To be fair, it is meaningless to just blame the victim for not patching soon enough. Such statement is oversimplifying the operational complexity and does not solve the problem at all. If you have been following my blogs, you’d know recently I blogged about cyber resilience. Along the same line, Cloud Security Alliance (CSA) has released a study to improve cyber resilience. As a measurement metrics, the study suggests two new variables, Elapsed Time to Identify Failure (ETIF) and Elapsed Time to Identify Threat (ETIT). It’s an interesting perspective to quantify and differentiate the time lapse between identifying a threat and a failure. The study argues a resilient information system ought to have the lowest ETIF and ETIT possible.

In simple terms, ETIF is when we realize something bad has happened and ETIT is when we sense something bad could happen. From an IT manager perspective, I can understand the stress that she knows the systems have not been keeping up with the security updates. It is just a matter of time when a data breach would happen. Further to the stress level, it is not about her not wanting to update, but she can’t. At the same time, nobody is going to pity her when the cause of a data breach has attributed to an unpatched, vulnerable system.

At the same time, vendors encourage customers to apply security patches as soon as they are released. Nonetheless, for anyone who works in security, we know we can’t force security updates. Else, something is guarantee to break. Between vendors and IT managers, a certainly level of transparency and trust is missing. Nobody is to blame as every system landscape is different.

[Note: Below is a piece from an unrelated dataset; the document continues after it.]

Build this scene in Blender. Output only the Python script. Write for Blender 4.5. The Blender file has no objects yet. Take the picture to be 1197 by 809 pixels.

Instead, we try to tackle this issue from different angles within our industry. For example, the utilization of Common Vulnerability Scoring System (CVSS) helps customers to decide on the severity of a vulnerability, thus the urgency of applying the patch. The adoption of Common Vulnerabilities and Exposures (CVE) helps to raise awareness of vulnerabilities and available patches. Nonetheless, any kind of initiatives out there has its weakness and may not encourage full adoption of patches by every customer. It’s worth reflecting what can be done to minimize the window of opportunity for hackers to exploit the delay in patching.

As we continue on with the digital transformation journey, different countries start to take control via legal means- to legislate and regulate computer security. There are bills and acts being proposed to stop these data breaches and treat cybersecurity seriously. Where possible, it is worthwhile to pay attention to these legislative changes. As citizens in your respective countries, I encourage you to speak up and get involved. After all, we would never know when the next data breach would come. However, as the current practice stands, I can predict similar large-scale data breaches or ransomware lock-downs will persist. The solution ought to require a sensible collaborative model, either driven by consensus or regulations, to bring vendors and customers closer together.